The Prov is a step up from a PA28 for sure. It has a turbojet engine, hydraulic systems and relatively high performance. I did wonder if flying an ex-RAF jet would be a bit beyond me, but after a few hours out with the group’s CFI Steve Hall it all feels very comfortable. Apart from understanding the systems and procedures, it’s all about energy management. The Prov is much heavier than a PA28, so it has a lot of momentum. But the engine takes a long time to give you meaningful power from idle – so if you find yourself slow on the approach you really can’t get the power on too early. Once the power is on, it climbs hard. Then, unlike a piston engine there is no shock-cooling to worry about, and chopping the power and deploying the very effective air brakes gives a dramatic descent. It glides surprisingly well (almost 2nm for 1,000ft at 120kts). The downside to the Prov is its fuel burn at low level – around 500 litres an hour. And it leaves a lot of noise behind it. Overall it’s a great pleasure to fly.

What is the biggest thing you’ve learned about flying since getting your PPL?

Always be ready for something to happen that you’re not expecting.” Probably most pilots will think about engine failures and engine fires when they read that, but there are many other ways to get caught out, for example:

  • Delays in departure. If your departure gets delayed, will that mean that your arrival at the other end will be in the dark? Have you got a night rating / instrument lighting in the plane / a torch to use on the ground? Does the destination airfield have lighting?
  • Delays in flight. Have you got enough fuel?
  • Icing. If you encounter icing along your route, can you get out of the icing conditions? It can build up thick and fast. Where is the cloud, where is the freezing level, and where is the ground?
  • Turbulence. Are belts tight and bags shut (so the contents don’t tip out) and is the GPS properly mounted (or will the sucker mount fail with a bit of turbulence)?
  • Change of route. Have you got a plan B route if the plan A route has to change mid-flight (for example, if you find a large CB directly in your way)?
  • Destination airfield shuts after you take off. It does happen. Where are you going to go?
  • ATC downs tools – the tower controller goes outside for a smoke and all circuit calls are suddenly in French.
  • Instrument failure. Can you cope with your GPS unit packing up mid-flight? Will you recognise a vacuum pump failure before the artificial horizon falls sideways? No big deal in VMC, but potentially more problematic in IMC.
  • Passenger being unwell. Have you got a sick bag? And some bottled water?

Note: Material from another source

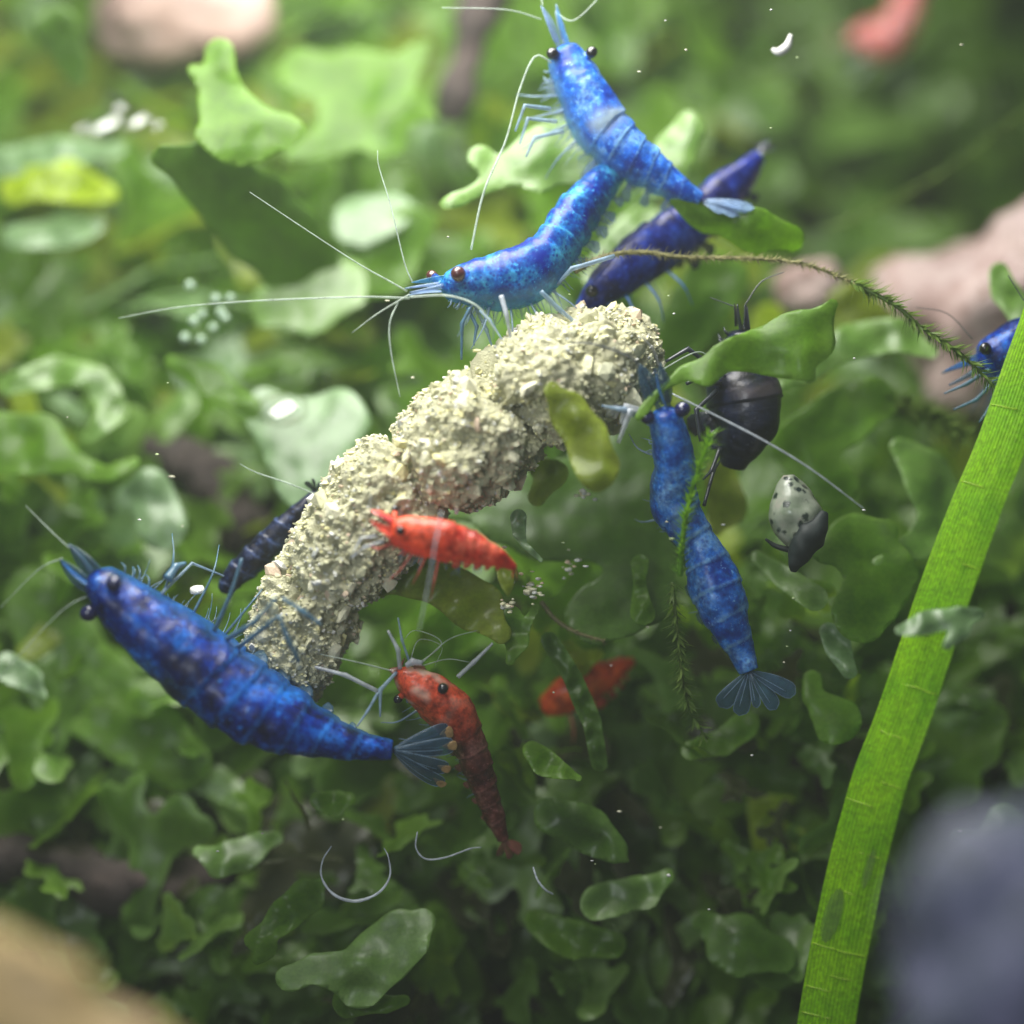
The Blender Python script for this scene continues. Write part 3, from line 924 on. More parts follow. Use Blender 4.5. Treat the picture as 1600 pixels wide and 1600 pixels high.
def shrimp(label, st, dorsal, skin, fin, group=None, sa=.44, wr=.78, n=150, eyes=(), eye_mat=None, tail=(), tail_base=None,
           legs=(), leg_mat='teal', feelers=(), feeler_mat='feeler', scales=(), pleopods=True, auto_legs=0, saddle=None, tip=False, pleo_len=1.0, name='dwarf_shrimp', ridge=1.0, snout=True, fringe=0):
    B = interp_stations(st, n)
    C = np.array([tuple(P(b[0], b[1], b[2] / 100)) for b in B])
    rad = np.array([max(b[3], 1.2) / 100 for b in B])
    T = np.gradient(C, axis=0)
    T /= np.linalg.norm(T, axis=1)[:, None]
    dh = cdir(*dorsal)
    root = empty(name, Vector(C[n // 2]), label, 'shrimp', group)
    nr = 36
    v, f, edge, dors, sad, along = [], [], [], [], [], []
    Ds, Ss = [], []
    sd_ = st[0][0] * .013
    for i in range(n):
        t = Vector(T[i])
        D = dh - dh.dot(t) * t
        D.normalize()
        S = t.cross(D)
        Ds.append(D); Ss.append(S)
        s = i / (n - 1)
        front = math.sqrt(max(.02, 1 - max(0, 1 - s / .035) ** 2))
        for k in range(nr):
            th = 2 * math.pi * k / nr
            c, sn = math.cos(th), math.sin(th)
            q = (s - sa) / (1 - sa) * 6 + .20 * c + .10 * noise.noise(Vector((c * 1.2, sn * 1.2, sd_)))
            ab = q > 0
            fr = q - math.floor(q) if ab else max(0, 1 + q / 6) ** 3
            if ab:
                m = 1 + ridge * (.085 * fr - .05)
                if q > 5: m = 1 - .01
                if c < -.15 and q < 5:
                    m += .13 * math.sin(math.pi * fr) ** .7 * (-c - .15)
            else:
                m = 1 + .055 * fr
                if c < -.3: m += .05 * (-c)
            m *= front
            hh = rad[i] * m
            ww = rad[i] * m * wr
            cc = c - .06 * max(0, c) ** 8
            p = Vector(C[i]) + D * (hh * cc) + S * (ww * sn * (1 - .10 * max(0, -c)))
            wob = (.030 * noise.noise(p * 3.2) + .014 * noise.noise(p * 9)) * min(1, rad[i] * 4)
            p = p + (D * c + S * sn) * wob
            v.append(p)
            e = 0.0
            if ab and fr > .84 and q < 5.2: e = min(1, (fr - .84) / .06)
            if not ab and q > -.10: e = .9
            edge.append(e)
            dors.append(c * .5 + .5)
            along.append(s)
            a = 0.0
            if saddle is not None:
                s0, s1, c0 = saddle
                a = math.exp(-((s - s0) / s1) ** 2) * max(0, min(1, (c - c0) * 2.5)) * max(0, min(1, (.7 + 1.6 * noise.noise(p * 2.6)) if c0 > -1 else (2.6 * noise.noise(p * 4.5) - .1)))
            sad.append(a)
    for i in range(n - 1):
        for k in range(nr):
            k2 = (k + 1) % nr
            f.append((i * nr + k, (i + 1) * nr + k, (i + 1) * nr + k2, i * nr + k2))
    f.append(tuple(range(nr)))
    f.append(tuple((n - 1) * nr + k for k in range(nr - 1, -1, -1)))
    make('body', v, f, SK[skin], root, True, {'edge': edge, 'dors': dors, 'saddle': sad, 'along': along})
    rr = random.Random(int(st[0][0]))
    if skin in FLESH:
        # the flesh that shows through the clear parts of the shell
        a, b = int(n * .05), n - 3
        fl = [Vector(C[i]) + Ds[i] * rad[i] * (.12 + .1 * noise.noise(Vector((i * .09, sd_, 0)))) for i in range(a, b)]
        v, f = tube_geo(fl, [rad[i] * (.50 + .16 * noise.noise(Vector((i * .13, 3, sd_)))) for i in range(a, b)], 16)
        make('flesh', v, f, FLESH[skin], root)
    # snout: toothed rostrum and the two thick feeler stalks
    if snout:
        t0 = Vector(T[2])
        D, S, r0 = Ds[2], Ss[2], rad[int(n * .05)]
        fwd = -t0
        if scales:
            mt_ = sum((P(*sc[1]) for sc in scales), Vector()) / len(scales)
            L = (mt_ - Vector(C[0])).length
            fwd = (mt_ - Vector(C[0])).normalized()
        else:
            L = r0 * 1.8
        b = Vector(C[1]) + D * r0 * .55
        add_blade('rostrum', b - fwd * r0 * .3, b + fwd * L * .95, r0 * .16, S, SK[skin], root, pointed=True)
        for sg in (-1, 1):
            b = Vector(C[1]) + S * sg * r0 * .30 * wr + D * r0 * .1
            e = b + fwd * L * rr.uniform(.95, 1.1) + S * sg * r0 * .35
            W = catmull([tuple(b), tuple(b.lerp(e, .5) + S * sg * r0 * .10), tuple(e)], 12)
            v, f = tube_geo(W, np.linspace(r0 * .17, r0 * .05, 12), 8)
            make('feeler_stalk', v, f, FIN[fin], root)
        # mouthparts: a small brush of bent feet under the head
        for q in range(8):
            j = int(n * rr.uniform(.04, .17))
            sg = rr.choice((-1, 1))
            b = Vector(C[j]) - Ds[j] * rad[j] * .8 + Ss[j] * sg * rad[j] * .35
            e = b + fwd * r0 * rr.uniform(.2, .7) - Ds[j] * r0 * rr.uniform(.25, .6) + Ss[j] * sg * r0 * rr.uniform(0, .3)
            W = catmull([tuple(b), tuple(b.lerp(e, .5) + Ss[j] * sg * r0 * .2), tuple(e)], 9)
            v, f = tube_geo(W, np.linspace(.022, .008, 9), 6)
            make('mouthpart', v, f, LEG[leg_mat], root)
    # eyes on short stalks
    for (ex, ey, ed, er) in eyes:
        p = P(ex, ey, ed)
        j = int(np.argmin(np.linalg.norm(C[:int(n * .4)] - np.array(p), axis=1)))
        j = min(j + 4, n - 1)
        b = Vector(C[j])
        ax = (p - b)
        ln = ax.length
        ax.normalize()
        v, f = tube_geo([b, b.lerp(p, .5), p - ax * er / 100 * .5], [er / 100 * .75, er / 100 * .7, er / 100 * .8], 10)
        make('eye_stalk', v, f, SK[skin], root, True, {'edge': [0] * len(v), 'dors': [1] * len(v), 'saddle': [0] * len(v), 'along': [0] * len(v)})
        v, f = sphere_geo(p, er / 100, 16, 12, ax, 1.15)
        make('eye', v, f, eye_mat or m_eye, root)
    # antennal scales: flat pointed plates either side of the snout
    for sc in scales:
        (x0, y0, d0), (x1, y1, d1), wd = sc
        add_blade('antennal_scale', P(x0, y0, d0), P(x1, y1, d1), wd / 100, dh, FIN[fin], root, pointed=True)
    # tail fan
    if tail:
        tb = tail_base or (B[-1][0], B[-1][1], B[-1][2] / 100)
        for q, (x, y, d, wd) in enumerate(tail):
            nm = 'telson' if q == len(tail) // 2 else 'tail_fin'
            b = P(*tb)
            e = P(x, y, d)
            bl = add_blade(nm, b, e, wd / 100, dh, FIN[fin], root, rim=skin in ('navy', 'dusk', 'azure'))
            if tip:
                a = b.lerp(e, .80)
                add_blade('fin_tip', a + dh * .012, e + (e - b) * .03 + dh * .012, wd / 100 * .55, dh, FIN['tip'], bl)
    for L in legs:
        add_leg(L, LEG[leg_mat] if not isinstance(L[0], str) else LEG[L[0]], root)
    for A in feelers:
        mt = LEG[feeler_mat]
        if isinstance(A[0], str):
            mt = LEG[A[0]]; A = A[1:]
        W, r = px_curve(A, 44)
        r = [x * .52 for x in r]
        v, f = tube_geo(W, r, 6)
        make('antenna', v, f, mt, root)
    # walking legs hidden under the body, in pairs
    for q in range(auto_legs):
        j = int(n * (.20 + .20 * q / max(1, auto_legs - 1)))
        for sd in (-1, 1):
            D, S, t = Ds[j], Ss[j], Vector(T[j])
            r0 = rad[j]
            b = Vector(C[j]) - D * r0 * .8 + S * sd * r0 * .35
            L = r0 * rr.uniform(1.3, 1.8)
            fw = (.9 - .45 * q)
            k1 = b - D * L * .45 + S * sd * L * .45 - t * L * .3 * fw
            k2 = k1 - D * L * .55 - t * L * .35 * fw
            W = catmull([tuple(b), tuple(k1), tuple(k2)], 12)
            v, f = tube_geo(W, np.linspace(.024, .007, 12), 6)
            make('leg', v, f, LEG[leg_mat], root)
    if pleopods:
        for q in range(5):
            j = int(n * (sa + (1 - sa) * (q + .45) / 6))
            for sd in (-1, 1):
                D, S, t = Ds[j], Ss[j], Vector(T[j])
                r0 = rad[j]
                b = Vector(C[j]) - D * r0 * .75 + S * sd * r0 * .4
                e = b - D * r0 * .75 * pleo_len + t * r0 * .35 + S * sd * r0 * .1
                add_blade('swimmeret', b, e, r0 * .24, S, FIN[fin], root, nseg=8)
    if fringe:
        mb = MB()
        for q in range(fringe):
            s_ = rr.uniform(.10, .80)
            j = int(n * s_)
            D, S, t = Ds[j], Ss[j], Vector(T[j])
            r0 = rad[j]
            sg = rr.uniform(-1, 1)
            b = Vector(C[j]) - D * r0 * .8 + S * sg * r0 * .4
            L = r0 * rr.uniform(.25, .75) + .05
            e = b - D * L + t * L * rr.uniform(-.6, .5) + S * sg * L * .6
            W = catmull([tuple(b), tuple(b.lerp(e, .55) - D * L * .18), tuple(e)], 6)
            v, f = tube_geo(W, np.linspace(.013, .004, 6), 4)
            mb.add(v, f)
        o = make('leg_hair', mb.v, mb.f, LEG[leg_mat if leg_mat in ('teal', 'grey') else 'grey'], root)
        tag(o, kind='stuff')
    return root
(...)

These are not hypothetical – they are all things that have happened to me. But nothing to worry about if you’re not taken completely by surprise.

What advice would you have to others who are early on in their training?

Here’s a ‘top 10’ list:

  1. Take your time on the ground. Think about the items on the checklist. Taxi slowly. Don’t be the pilot that rushes and forgets to drain water from the fuel / taxies with the tie-downs still attached / takes off with the pitot cover still on.
  2. Get an IR(R). It makes GA flying much safer and greatly increases the number of days when you can get in/out of the airport reliably. Flying an accurate approach in IMC is really satisfying. The weather can change very quickly and being able to get through a bit of murk along your route removes a lot of uncertainty.
  3. Use a GPS. It makes flying more relaxing and definitely reduces the risk of infringements. Ideally get some kit that shows other traffic – but still keep looking out of the window.
  4. Currency and variety. Keep current with regular varied flying – try different types; visit some farm strips; do an overnight trip abroad; go out when the weather isn’t perfect.
  5. Fuel – think about it. Make sure you have a comfortable allowance for headwinds / a delay to rejoin / the airfield suddenly closing to arrivals (it does happen). But don’t waste climb performance refuelling to 7 hours’ endurance if you’re only going out for half an hour. Check that fuel is available at the destination – and, if abroad, that it can be paid for by credit card / cash and a fuel card isn’t needed. Make sure that fuel load, passengers and baggage don’t take you over MTOW. A C172 might cope with it but a 140hp PA28 won’t get off the ground.
  6. Have all the charts – including for diversion airports. Make sure they’re up-to-date and show the local reporting points. A ground chart and a stands chart is essential at larger airports.
  7. Fly high. Unless headwinds or airspace prevent it, cruise at a high altitude. There is generally less traffic, radio reception is better, tailwinds are stronger, glide time is longer, and you get to the destination quicker with a well-planned high speed descent.
  8. During flight, plan ahead. Get the ATIS. Retune the radio. Plan the descent. Have the ground chart to hand. Ask for a handover if your workload is high. If you want fuel on arrival, make the request so you get the right taxi instructions.
  9. Have a phone or iPad with internet – it makes life much easier for filing flight plans, getting phone numbers, requesting PPR online (e.g. Biggin Hill), getting the current weather, filing GARs, emailing a handling agent to advise delays, etc.
  10. Don’t forget to put the gear down. Teach yourself every time you turn onto final to check (actually look at the lights) – is the gear down? You, the flying club, other hirers and the airport authorities are all going to be really hacked off by a gear-up landing.